During periods of drought, these areas are now extremely dependent on groundwater resources. India’s Agriculture Ministry says that farmers no longer ask for food grain as in previous droughts; instead, they demand more electricity to pump groundwater.

Groundwater is a valuable resource to people and farmers, as it stores water during wet years and makes it available during the dry years. But according to recent NASA research from the, groundwater is being withdrawn at an unsustainable rate in the states of Rajasthan, Punjab and Haryana.

Experts say water reform needed

Drought is not uncommon in India - 22 major droughts have occurred in the past century. However, without groundwater reform, the impact of future droughts may include a collapse of agricultural output and severe shortages of potable water, warned Matthew Rodell, a NASA hydrologist.

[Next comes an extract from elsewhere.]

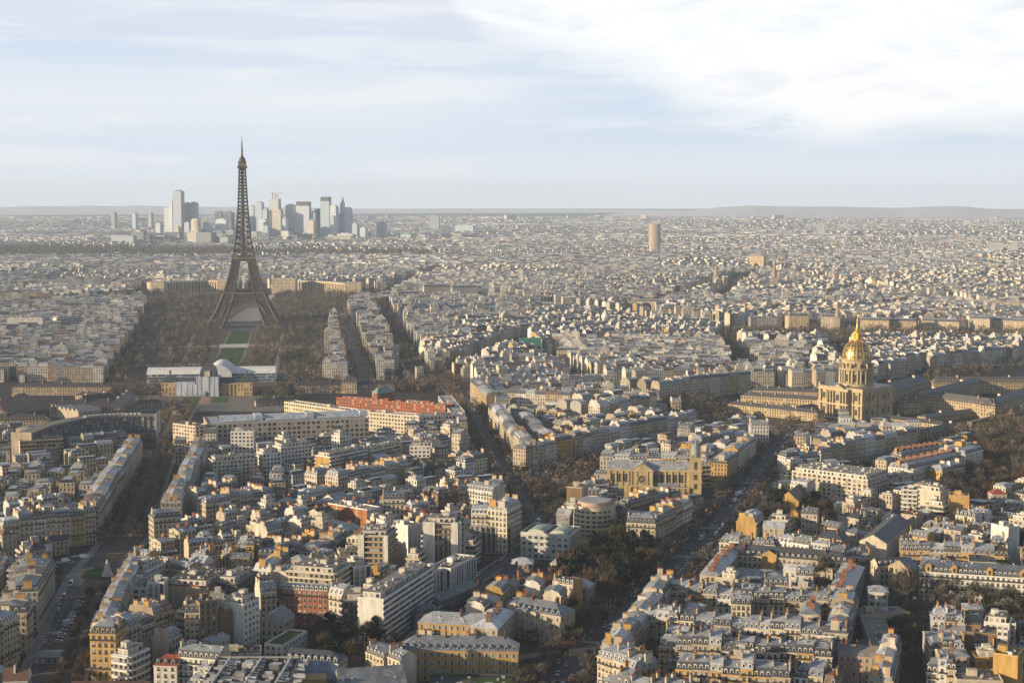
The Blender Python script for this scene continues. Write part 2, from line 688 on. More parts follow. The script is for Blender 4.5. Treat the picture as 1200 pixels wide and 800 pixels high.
avenue('left', [(52, 820), (66, 780), (82, 745), (96, 705), (112, 672), (132, 650), (148, 628), (160, 597), (173, 562), (190, 522), (205, 491), (215, 474)], 34, 18, 5, 9)
avenue('centre', [(508, 446), (527, 449), (545, 466), (562, 500), (578, 532), (597, 562), (615, 587), (632, 612)], 34, 18, 5, 0, z0=0.004)
avenue('cross', [(578, 566), (600, 560), (640, 553), (690, 540), (735, 524), (790, 512), (830, 505), (875, 497)], 20, 11, 4, z0=0.008)
avenue('right', [(948, 496), (928, 512), (906, 534), (886, 560), (864, 590), (840, 622), (810, 655), (777, 685), (737, 720), (702, 755), (668, 790), (645, 815)], 38, 21, 5, 0, z0=0.012)
avenue('lane', [(640, 605), (628, 625), (612, 645), (575, 668), (535, 695), (505, 715), (470, 742), (452, 760)], 13, 7, 2.5, z0=0.016)
avenue('bosquet', [(446, 358), (462, 385), (478, 420), (492, 444)], 26, 14, 5, z0=0.02)
avenue('bourdon', [(396, 360), (406, 385), (415, 412), (427, 446)], 26, 14, 5, z0=0.02)
avenue('motte', [(495, 452), (520, 441), (546, 428), (580, 413), (612, 400)], 20, 11, 4, z0=0.024)
avenue('invalid', [(1142, 506), (1100, 520), (1062, 535), (1020, 550), (985, 560)], 15, 8, 3, z0=0.028)


def flat(name, px, z, mat, col, occ=True, zpx=0.0):
    P = [at(x, y, zpx) for x, y in px]
    a = sum(P[i][0] * P[(i + 1) % len(P)][1] - P[(i + 1) % len(P)][0] * P[i][1] for i in range(len(P)))
    if a < 0:
        P = P[::-1]
    m = MB()
    m.face([(x, y, gz(x, y) + z) for x, y in P], mat, col)
    if occ:
        mark(P)
    return tag(m.build(name), kind='structure'), P


EARTH = (0.105, 0.082, 0.062)
CHAMP = [(122, 452), (165, 382), (176, 350), (262, 347), (330, 347), (425, 350), (388, 372), (380, 400), (377, 452)]
_, CHAMP_W = flat('park_ground', CHAMP, 0.02, 'earth', EARTH)
flat('lawn', [(262.5, 402.5), (288.5, 402), (294, 389), (271.5, 389)], 0.04, 'lawn', (0.045, 0.085, 0.018), False)
flat('lawn', [(252, 425.5), (281.5, 426), (287.5, 407.5), (261.5, 407.5)], 0.04, 'lawn', (0.042, 0.082, 0.016), False)
flat('path', [(256, 407.5), (291, 407), (292, 402.8), (258, 403.2)], 0.05, 'road', (0.42, 0.40, 0.38), False)
flat('path', [(248, 425), (252, 425), (271.5, 389), (269, 389)], 0.045, 'road', (0.17, 0.15, 0.125), False)
flat('path', [(281.5, 425), (284.5, 425), (296, 389), (294, 389)], 0.045, 'road', (0.17, 0.15, 0.125), False)
flat('forecourt', [(268, 388), (299, 388), (302, 376), (271, 376)], 0.05, 'road', (0.075, 0.08, 0.10), False)
PARK_PATHS = []
# bridge axis and fountains beyond the iron tower
flat('path', [(266, 376), (304, 376), (316, 361), (290, 361)], 0.05, 'road', (0.21, 0.20, 0.185), False)
flat('bridge_road', [(299, 361), (311, 361), (317, 352), (309, 352)], 0.06, 'road', (0.2, 0.19, 0.18), False)
flat('fountain_basin', [(309, 351.5), (317, 351.5), (323, 345), (317, 345)], 0.06, 'road', (0.42, 0.42, 0.42), False)
TROC = [at(*p) for p in [(160, 353), (432, 353), (440, 346), (436, 338), (160, 338)]]
for pq in ([(150, 409), (252, 407), (256, 404.5), (160, 406)], [(292, 406), (372, 408), (372, 405.5), (293, 403.5)], [(128, 368.5), (262, 366.5), (262, 364.8), (130, 366.6)], [(304, 368), (430, 370), (430, 368.2), (304, 366.3)],
           [(205, 445), (226, 390), (230, 390), (211, 445)], [(318, 445), (330, 390), (333, 390), (324, 445)], [(140, 430), (236, 428), (238, 425.5), (144, 427)]):
    flat('path', pq, 0.05, 'road', (0.22, 0.195, 0.165), False)
    PARK_PATHS.append([at(*p) for p in pq])
# forecourt of the military school
flat('forecourt', [(150, 482), (330, 482), (345, 463), (150, 463)], 0.03, 'road', (0.15, 0.138, 0.122))
flat('lawn', [(211, 472.5), (231, 472.5), (235, 465.5), (216, 465.5)], 0.05, 'lawn', (0.05, 0.10, 0.015), False)
flat('lawn', [(247, 472), (267, 471.5), (268, 465), (249, 465.2)], 0.05, 'lawn', (0.05, 0.10, 0.015), False)
flat('path', [(232, 474), (246, 474), (246, 464), (237, 464)], 0.055, 'road', (0.28, 0.18, 0.13), False)
flat('riding_ground', [(180, 492), (222, 490), (224, 478.5), (190, 478.5)], 0.05, 'earth', (0.26, 0.10, 0.085))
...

Established in 1986 to respond to the problem, the Indian Central Ground Water Authority has the ability to regulate groundwater development. However, competing interests along with the reality that aquifer and political boundaries almost never match up have made efforts to implement a coordinated approach difficult.

According to Sharma, a return to traditional forms of water storage and conservation along with cropping patterns linked to water availability could alleviate the pressure on groundwater resources and increase resilience to unpredictable monsoon rains.

Economic impacts of drought come into focus

From an economic standpoint, the drought is affecting numerous agriculture sectors in India and international markets are responding to current and anticipated impacts.

The Indian government has made efforts to downplay its plans to import food in response to the drought fearing a rise in prices. However, as the world’s second largest sugarcane producer, news of the current drought has already caused sugar prices to rise in international markets. India may have to import almost a third of its demand next year, according to estimates from the country’s biggest refiner, due to the drought.

The effects are also being seen in the oil seed market. In parts of Andhra Pradesh, the world’s second largest peanut growing region, production has contracted by as much as 59 percent. Given that India is the world’s biggest user of palm oil after China, analysts are already projecting a surge in global demand.

”The situation is grim,” India’s Agriculture Minister Sharad Pawar acknowledges recently. “Not just for crop sowing and crop health but also for sustaining animal health, providing drinking water, livelihood, and food, particularly for the small and marginal farmers and landless labourers.”

More than 700 million people in India depend on agriculture and allied activities for their livelihood.